If you go into anything with the mindset that you have to have “talent” to be successful at it, you will likely give up long before you ever find out how good you could have been. As former NBA all –star Bill Walton points out, “My brother Bruce and I are the only brother combination to have played in a Super Bowl and won an NBA title. And our parents were the most un-athletic people you’ve ever seen. If you’re sitting back and thinking, ‘My parents blew this for me,’ that’s not how it works. It’s on you.”
The one thing most star child actors and singers have in common is not a “gift” for their craft, but rather parents with a dream for them that they pursue relentlessly. Justin Bieber did not pop out of his mother’s womb singing. He was encouraged to sing on camera by his parents from an early age, giving him a head-start and plenty of hours of practice. He probably put in the popularized 10,000 hours of practice (necessary to reach mastery level in any vocation) before most kids realized singing was a potential career option. Put a majority of kids in that same environment, and they likely would have turned into Justin Biebers too, just with different names.

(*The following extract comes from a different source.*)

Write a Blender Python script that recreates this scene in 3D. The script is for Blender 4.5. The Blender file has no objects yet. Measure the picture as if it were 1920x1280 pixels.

Many point to Tiger Woods as someone who was blessed with natural gifts that predisposed him to be a great golfer. Interestingly, neither Tiger nor his father, have ever suggested that Tiger was born with a gift for playing golf. Tiger’s explanation for his early interest in the game is encapsulated in his own words: “Golf for me was an apparent attempt to emulate the person I looked up to more than anyone; my father.” Both father and son, when asked to account for Tiger’s incredible successes, always gave the same answer: “Hard work… Very, very hard work.”
From the Jackson Five to Andre Agassi to golfer Michelle Wie to endless child actors and actresses, if you look closely, I think you will find that the family environment they came out of had more to do with their successes than any heritability.